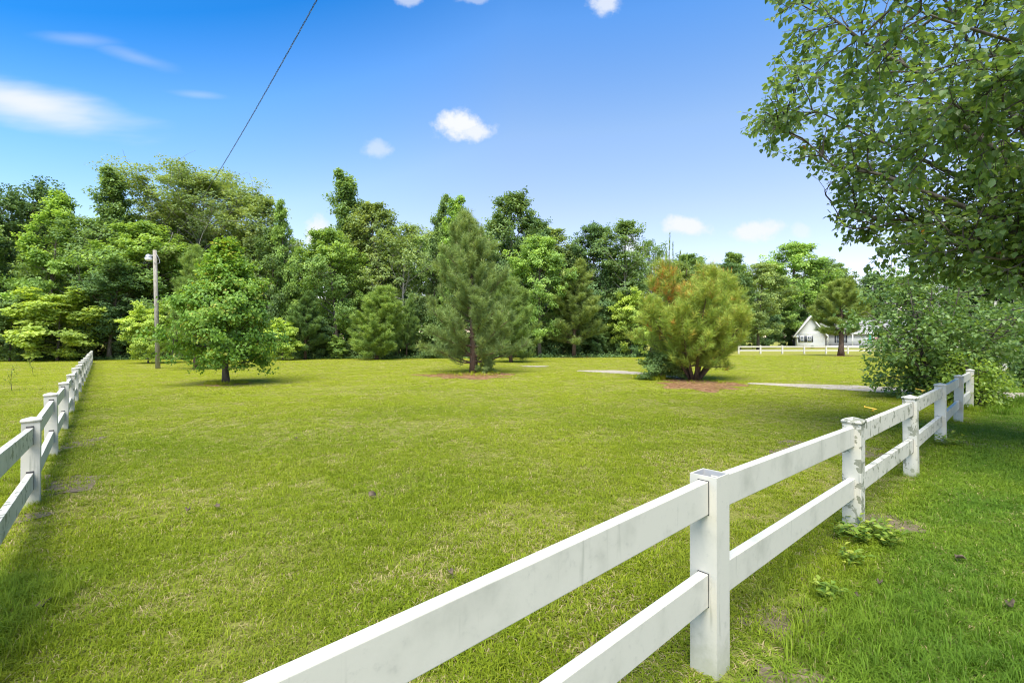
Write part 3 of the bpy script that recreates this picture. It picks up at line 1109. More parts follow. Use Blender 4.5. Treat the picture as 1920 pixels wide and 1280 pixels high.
def pine(seed, H, rad, base, whorl=.42, per=6, needles=30, nl=.17, nw=.013, trunk_r=.14, prof=None, droop=0., candles=.15, brown=None, stems=None, tw=5):
    r = np.random.default_rng(seed)
    gt, gn = Geo(), Geo()
    SP, SD, ST, SLn = [], [], [], []
    prof = prof or (lambda t: (1 - t) ** .75 * (1 if t > .2 else .75 + 1.25 * t))
    stems = stems or [((0, 0, -.05), (0, 0, 1), H, 1.0)]
    for (p0, d0, SH, sr) in stems:
        pts, _ = curve(p0, norm(d0), SH, r, 9, .25 if len(stems) > 1 else 0, .03)
        rr = trunk_r * sr * (1 - np.linspace(0, .9, 9))
        rr[0] *= 1.3
        gt.tube(pts, rr, 7)
        z = base * SH
        while z < SH * .985:
            t = (z / SH - base) / (1 - base)
            L0 = rad * prof(t) * sr
            np_ = per if t < .9 else 4
            a0 = r.uniform(0, 6.28)
            for k in range(np_):
                az = a0 + k * 6.28 / np_ + r.normal() * .25
                L = max(.14, L0 * r.uniform(.55, 1.15))
                el = -.05 + .75 * t + r.normal() * .14 - droop
                d = np.array([math.cos(az) * math.cos(el), math.sin(az) * math.cos(el), math.sin(el)])
                p = along(pts, z / SH)
                bp, bd = curve(p, d, L, r, 6, .5, .10)
                gt.tube(bp, max(.006, trunk_r * sr * .22 * (1 - t * .7)) * np.linspace(1, .3, 6), 4, cap=False)
                nt_ = max(1, int(tw * L / .55))
                for q in range(nt_):
                    s = r.uniform(.25, 1.0)
                    tp = along(bp, s)
                    td = norm(bd * .55 + perp(bd, r) * .65 + np.array([0, 0, .5]) + r.normal(size=3) * .2)
                    TL = r.uniform(.12, .34) * (1.2 - .4 * t)
                    e = tp + td * TL
                    gt.tube([tp, tp + td * TL * .5, e], [.006, .005, .004], 3, cap=False)
                    SP.append(e)
                    SD.append(norm(td + np.array([0, 0, .42])))
                    ST.append(r.normal(.42 + .16 * t, .16))
                    SLn.append(r.uniform(.8, 1.2))
                SP.append(bp[-1])
                SD.append(norm(bd + np.array([0, 0, .6])))
                ST.append(r.normal(.5 + .15 * t, .15))
                SLn.append(1.1)
            z += whorl * r.uniform(.7, 1.2) * (1 - .35 * t)
        SP.append(pts[-1])
        SD.append(np.array([0, 0, 1.0]))
        ST.append(.7)
        SLn.append(1.2)
    SP, SD, ST, SLn = np.array(SP), np.array(SD), np.array(ST), np.array(SLn)
    if brown is not None:
        ST = np.where(brown(SP, r), r.uniform(.74, 1.0, len(ST)), np.minimum(ST, .64))
    n = len(SP)
    D = np.repeat(SD, needles, 0)
    back = r.uniform(-.30, .06, n * needles)
    P = np.repeat(SP, needles, 0) + D * back[:, None]
    rv = r.normal(size=(n * needles, 3))
    side = norm(np.cross(D, rv))
    U = norm(D * r.uniform(.5, 1.3, (n * needles, 1)) + side)
    Ln = nl * np.repeat(SLn, needles) * r.uniform(.75, 1.15, n * needles)
    W = norm(np.cross(U, r.normal(size=(n * needles, 3)))) * nw * .5
    v = np.stack([P + W, P - W, P + U * Ln[:, None]], 1).reshape(-1, 3)
    tint = np.clip(np.repeat(ST, needles) + r.normal(size=n * needles) * .07, 0, .86 if brown is None else 1)
    gn.add(v, np.arange(len(P) * 3, dtype=np.int32).reshape(-1, 3), np.repeat(tint, 3))
    # pale upright candles
    if candles > 0:
        k = r.uniform(size=n) < candles * np.clip(SP[:, 2] / H * 1.6, .1, 1.5)
        cp, m = SP[k], int(k.sum())
        if m:
            gn.leaves(cp, norm(np.array([0, 0, 1.0]) + r.normal(size=(m, 3)) * .1), r.normal(size=(m, 3)), r.uniform(.12, .3, m), np.full(m, .022), np.full(m, .955), 0)
    return gt, gn


def place_pine(gt, gn, name, loc, label, needle='needle', color=(1, 1, 1, 1), rz=0, size=None, group='pines standing on the lawn'):
    root = tag(empty(name, loc, rz), label, 'pine tree', group)
    a = gt.obj('trunk', MAT['bark_pine'], root, True)
    b = gn.obj('crown', MAT[needle], root)
    b.color = color
    hh, ww = extents(gn)
    root['crown_height'], root['crown_half_width'] = hh, ww
    sx, sz = (size[0] / 2 / ww, size[1] / hh) if size else (1, 1)
    for o in (a, b):
        o.scale = (sx, sx, sz)
    return root


def copy_pine(root, name, px, Y, label, color, rz, wpx, top, group='pines standing on the lawn'):
    loc = at(px, Y)
    sxy, sz = wpx / F * Y / 2 / root['crown_half_width'], hgt(top, Y) / root['crown_height']
    c = root.copy()
    c.name = name
    COL.objects.link(c)
    c.location = loc
    c.rotation_euler = (0, 0, rz)
    c['label'] = label
    c['group'] = group
    for ch in root.children:
        k = ch.copy()
        COL.objects.link(k)
        k.parent = c
        k.scale = (sxy, sxy, sz)
        if ch.name.startswith('crown'):
            k.color = color
    return c


YB = depth(703)


def wh(wpx, top, Y):
    return (wpx / F * Y, hgt(top, Y))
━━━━
_Instructions to follow:_ All the material shown above is to be copied exactly, with no pictures carried over.

_Problem solution:_
Write part 3 of the bpy script that recreates this picture. It picks up at line 1109. More parts follow. Use Blender 4.5. Treat the picture as 1920 pixels wide and 1280 pixels high.
def pine(seed, H, rad, base, whorl=.42, per=6, needles=30, nl=.17, nw=.013, trunk_r=.14, prof=None, droop=0., candles=.15, brown=None, stems=None, tw=5):
    r = np.random.default_rng(seed)
    gt, gn = Geo(), Geo()
    SP, SD, ST, SLn = [], [], [], []
    prof = prof or (lambda t: (1 - t) ** .75 * (1 if t > .2 else .75 + 1.25 * t))
    stems = stems or [((0, 0, -.05), (0, 0, 1), H, 1.0)]
    for (p0, d0, SH, sr) in stems:
        pts, _ = curve(p0, norm(d0), SH, r, 9, .25 if len(stems) > 1 else 0, .03)
        rr = trunk_r * sr * (1 - np.linspace(0, .9, 9))
        rr[0] *= 1.3
        gt.tube(pts, rr, 7)
        z = base * SH
        while z < SH * .985:
            t = (z / SH - base) / (1 - base)
            L0 = rad * prof(t) * sr
            np_ = per if t < .9 else 4
            a0 = r.uniform(0, 6.28)
            for k in range(np_):
                az = a0 + k * 6.28 / np_ + r.normal() * .25
                L = max(.14, L0 * r.uniform(.55, 1.15))
                el = -.05 + .75 * t + r.normal() * .14 - droop
                d = np.array([math.cos(az) * math.cos(el), math.sin(az) * math.cos(el), math.sin(el)])
                p = along(pts, z / SH)
                bp, bd = curve(p, d, L, r, 6, .5, .10)
                gt.tube(bp, max(.006, trunk_r * sr * .22 * (1 - t * .7)) * np.linspace(1, .3, 6), 4, cap=False)
                nt_ = max(1, int(tw * L / .55))
                for q in range(nt_):
                    s = r.uniform(.25, 1.0)
                    tp = along(bp, s)
                    td = norm(bd * .55 + perp(bd, r) * .65 + np.array([0, 0, .5]) + r.normal(size=3) * .2)
                    TL = r.uniform(.12, .34) * (1.2 - .4 * t)
                    e = tp + td * TL
                    gt.tube([tp, tp + td * TL * .5, e], [.006, .005, .004], 3, cap=False)
                    SP.append(e)
                    SD.append(norm(td + np.array([0, 0, .42])))
                    ST.append(r.normal(.42 + .16 * t, .16))
                    SLn.append(r.uniform(.8, 1.2))
                SP.append(bp[-1])
                SD.append(norm(bd + np.array([0, 0, .6])))
                ST.append(r.normal(.5 + .15 * t, .15))
                SLn.append(1.1)
            z += whorl * r.uniform(.7, 1.2) * (1 - .35 * t)
        SP.append(pts[-1])
        SD.append(np.array([0, 0, 1.0]))
        ST.append(.7)
        SLn.append(1.2)
    SP, SD, ST, SLn = np.array(SP), np.array(SD), np.array(ST), np.array(SLn)
    if brown is not None:
        ST = np.where(brown(SP, r), r.uniform(.74, 1.0, len(ST)), np.minimum(ST, .64))
    n = len(SP)
    D = np.repeat(SD, needles, 0)
    back = r.uniform(-.30, .06, n * needles)
    P = np.repeat(SP, needles, 0) + D * back[:, None]
    rv = r.normal(size=(n * needles, 3))
    side = norm(np.cross(D, rv))
    U = norm(D * r.uniform(.5, 1.3, (n * needles, 1)) + side)
    Ln = nl * np.repeat(SLn, needles) * r.uniform(.75, 1.15, n * needles)
    W = norm(np.cross(U, r.normal(size=(n * needles, 3)))) * nw * .5
    v = np.stack([P + W, P - W, P + U * Ln[:, None]], 1).reshape(-1, 3)
    tint = np.clip(np.repeat(ST, needles) + r.normal(size=n * needles) * .07, 0, .86 if brown is None else 1)
    gn.add(v, np.arange(len(P) * 3, dtype=np.int32).reshape(-1, 3), np.repeat(tint, 3))
    # pale upright candles
    if candles > 0:
        k = r.uniform(size=n) < candles * np.clip(SP[:, 2] / H * 1.6, .1, 1.5)
        cp, m = SP[k], int(k.sum())
        if m:
            gn.leaves(cp, norm(np.array([0, 0, 1.0]) + r.normal(size=(m, 3)) * .1), r.normal(size=(m, 3)), r.uniform(.12, .3, m), np.full(m, .022), np.full(m, .955), 0)
    return gt, gn


def place_pine(gt, gn, name, loc, label, needle='needle', color=(1, 1, 1, 1), rz=0, size=None, group='pines standing on the lawn'):
    root = tag(empty(name, loc, rz), label, 'pine tree', group)
    a = gt.obj('trunk', MAT['bark_pine'], root, True)
    b = gn.obj('crown', MAT[needle], root)
    b.color = color
    hh, ww = extents(gn)
    root['crown_height'], root['crown_half_width'] = hh, ww
    sx, sz = (size[0] / 2 / ww, size[1] / hh) if size else (1, 1)
    for o in (a, b):
        o.scale = (sx, sx, sz)
    return root


def copy_pine(root, name, px, Y, label, color, rz, wpx, top, group='pines standing on the lawn'):
    loc = at(px, Y)
    sxy, sz = wpx / F * Y / 2 / root['crown_half_width'], hgt(top, Y) / root['crown_height']
    c = root.copy()
    c.name = name
    COL.objects.link(c)
    c.location = loc
    c.rotation_euler = (0, 0, rz)
    c['label'] = label
    c['group'] = group
    for ch in root.children:
        k = ch.copy()
        COL.objects.link(k)
        k.parent = c
        k.scale = (sxy, sxy, sz)
        if ch.name.startswith('crown'):
            k.color = color
    return c


YB = depth(703)


def wh(wpx, top, Y):
    return (wpx / F * Y, hgt(top, Y))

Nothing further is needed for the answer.